Ma sono innumerevoli gli esempi di chi lottò per liberare l’Italia da un invasore che non si risparmiò nei più odiosi crimini di guerra, come le stragi delle Fosse Ardeatine – dove furono trucidati 335 militari italiani, ebrei, civili e prigionieri politici – e quelle di Marzabotto e di Sant’Anna di Stazzema.

Ricordare Kiev

DeI messaggio dell’8 settembre dunque oggi non può che essere un monito per ricordare quell’inizio necessario per ritrovare la libertà. La memoria dell’ 8 settembre può dunque assumere un valore morale solo per chi nel presente intende riconoscere come autentici e insopprimibili i valori della libertà e della democrazia: in fondo non si tratta che rifarsi allo storicismo di Benedetto Croce che intendeva leggere le vicende europee con le lenti della storia della libertà.

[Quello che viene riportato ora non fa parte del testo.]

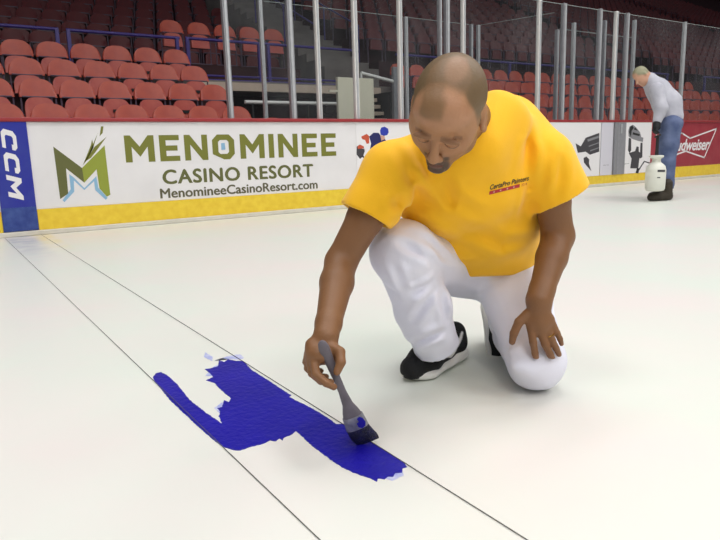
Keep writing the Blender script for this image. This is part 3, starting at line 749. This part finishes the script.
    must = (1-sstep(.026,.033, np.abs(x)))*sstep(-.070,-.064, z)*(1-sstep(-.050,-.045, z))*(y > .07)*(y < .1145)
    goat = (1-sstep(.024,.031, np.abs(x)))*(1-sstep(-.071,-.067, z))*sstep(-.125,-.11, z)*(y > .055)
    side_ = sstep(.018,.022, np.abs(x))*(1-sstep(.026,.031, np.abs(x)))*(z < -.052)*(z > -.11)*(y > .06)
    stub = .28*(1-sstep(-.055,-.03, z))*(y > -.01)
    paint_mask(me, 'beard', np.maximum(np.maximum(must, goat)*.9, np.maximum(side_*.7, stub))*onhead)
    lip = (np.abs(x) < .021)*sstep(-.083,-.079, z)*(1-sstep(-.064,-.061, z))*(y > .085); paint_mask(me, 'lip', lip*.25*onhead)
    brow = (np.abs(np.abs(x)-.031) < .021)*(1-sstep(.004,.008, np.abs(z-.014+.15*(np.abs(x)-.03))))*(y > .06); lash = (np.abs(np.abs(x)-.032) < .015)*(1-sstep(.0012,.0030, np.abs(z+.013-30*(np.abs(x)-.032)**2)))*(y > .06); brow = np.maximum(brow*.5, lash); paint_mask(me, 'brow', brow*.8*onhead)
    nail = np.zeros(len(v))
    for c_, d_ in [((512.,341.),1.705),((536.5,360.5),1.708),((553.3,361),1.706),((558.8,354),1.706),((561.2,343.6),1.709),((337,371),1.388)]:
        p_ = P(*c_, d_); w_ = v-p_; a_ = w_@tocam; r_ = np.sqrt(np.maximum((w_**2).sum(1)-a_*a_, 0)); nail = np.maximum(nail, (1-sstep(.003,.005, r_))*(a_ > -.004)*(np.abs(a_) < .02))
    paint_mask(me, 'nail', nail)
    paint_mask(me, 'tan', .85*(1-onhead)*(1-sstep(.0,1., 0*z)))  # tan of arms and hands, with their shade painted into the colour
    return ob
FR = np.stack([camx, tocam, camy], 1)
def crease(f, q, amp, w=.010, gap=.021):
    """one soft groove with raised lips along a line of points, fading out at both ends"""
    q = [np.array(p) for p in q]; blk = f.blk(np.min(q, 0)-.09, np.max(q, 0)+.09)
    if blk is None: return
    sl, g = blk; best = None; L = [0.]
    for a, b in zip(q[:-1], q[1:]): L.append(L[-1]+np.linalg.norm(b-a))
    for i, (a, b) in enumerate(zip(q[:-1], q[1:])):
        ab = b-a; px, py, pz = g[0]-a[0], g[1]-a[1], g[2]-a[2]; t = np.clip((px*ab[0]+py*ab[1]+pz*ab[2])/(ab@ab), 0, 1)
        qx, qy, qz = px-ab[0]*t, py-ab[1]*t, pz-ab[2]*t; al = qx*tocam[0]+qy*tocam[1]+qz*tocam[2]; r2 = np.maximum(qx*qx+qy*qy+qz*qz-al*al, 0)
        u = (L[i]+t*(L[i+1]-L[i]))/L[-1]
        if best is None: best, U_, A_ = r2, u, al
        else:
            m = r2 < best; best = np.where(m, r2, best); U_ = np.where(m, u, U_); A_ = np.where(m, al, A_)
    fade = np.clip(np.sin(np.clip(U_, 0, 1)*PI), 0, 1)**.8
    f.d[sl] += (amp*fade*(np.exp(-best/w**2)-.8*np.exp(-(np.sqrt(best)-gap)**2/(w*1.1)**2))*np.exp(-A_*A_/.03)).astype(np.float32)
def join(f, g, k):
    h = np.clip(.5+.5*(f.d-g.d)/k, 0, 1); f.d = f.d*(1-h)+g.d*h-k*h*(1-h)
FOLDS = [  # creases of the shirt, pixel x, y and distance
    [(398,150,1.60),(410,180,1.60),(428,212,1.66)], [(388,178,1.58),(396,205,1.62),(408,226,1.68)],
    [(440,175,1.60),(455,200,1.60),(485,218,1.66)], [(536,140,1.64),(533,185,1.66),(526,235,1.76)],
    [(548,140,1.66),(545,175,1.66),(540,205,1.70)], [(560,152,1.66),(558,180,1.68),(552,200,1.70)],
    [(470,228,1.74),(505,245,1.76),(535,240,1.80)],
    [(412,215,1.68),(440,240,1.74),(480,258,1.78)], [(520,118,1.72),(527,150,1.66),(522,185,1.66)], [(408,135,1.58),(418,160,1.58),(440,182,1.60)]]
def build_shirt():
    lo, hi = V(.50,.75,.16), V(1.85,1.95,1.05)
    f = Field(lo, hi, .0048)
    f.ell(belly, (.185,.155,.15), FR, .03); f.ell(P(468,178,1.74), (.165,.125,.14), FR, .05)
    f.ell(P(502,158,1.82), (.15,.13,.14), FR, .05); f.ell(P(432,206,1.76), (.085,.08,.085), FR, .05)
    f.cone(P(506,124,1.84), P(478,134,1.74), .085, .085, .05); f.cone(P(455,158,1.66), P(490,140,1.70), .085, .085, .05); f.cone(P(500,116,1.66), P(480,146,1.61), .06, .06, .07); f.cone(P(486,240,2.02), P(488,165,1.88), .175, .155, .04)
    f.cone(P(455,150,1.70), shR, .085, .070, .05); f.cone(P(508,138,1.80), P(540,160,1.75), .092, .080, .05)
    # hem
    n = cdir(.04,-1,.10); f.half(P(478,272,1.75), n, .003)
    for a, b, fr_, r0, r1 in ((shR, elR, .50, .068, .078), (P(543,162,1.74), P(578,232,1.78), .50, .082, .084)):
        g = Field(lo, hi, .0048); e = a*(1-fr_)+b*fr_; d = (b-a)/np.linalg.norm(b-a)
        g.cone(a, e+d*.10, r0, r1, .01); g.half(e, d, .002)
        g.cone(e-d*.02, e+d*.1, r1-.022, r1-.006, .003, 'sub'); join(f, g, .03)
    for pts in FOLDS: crease(f, [P(*p) for p in pts], .0088, .0125, .028)
    f.noise(.0014, 22, 3)
    return f.mesh('shirt', M_shirt, man, 1)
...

È il caso di ricordarlo in questi giorni, in cui in Europa si profilano preoccupanti arretramenti verso democrazie illiberali, e di fronte alla liberazione dell’Ucraina – è questa che è in gioco a Kiev – si parla di ritardi e di veti all’impiego delle armi perché quel popolo possa difendersi con efficacia da uno stato aggressore che predica la guerra contro «l’Occidente collettivo». Non diamo spazio a chi ancora vuole evocare un’altra Italia, di cui vorremmo esserci liberati da quell’8 settembre: deresponsabilizzata, ambigua, inaffidabile negli impegni assunti con gli alleati, dunque poco convinta se si tratta di impegnarsi ancora per la libertà.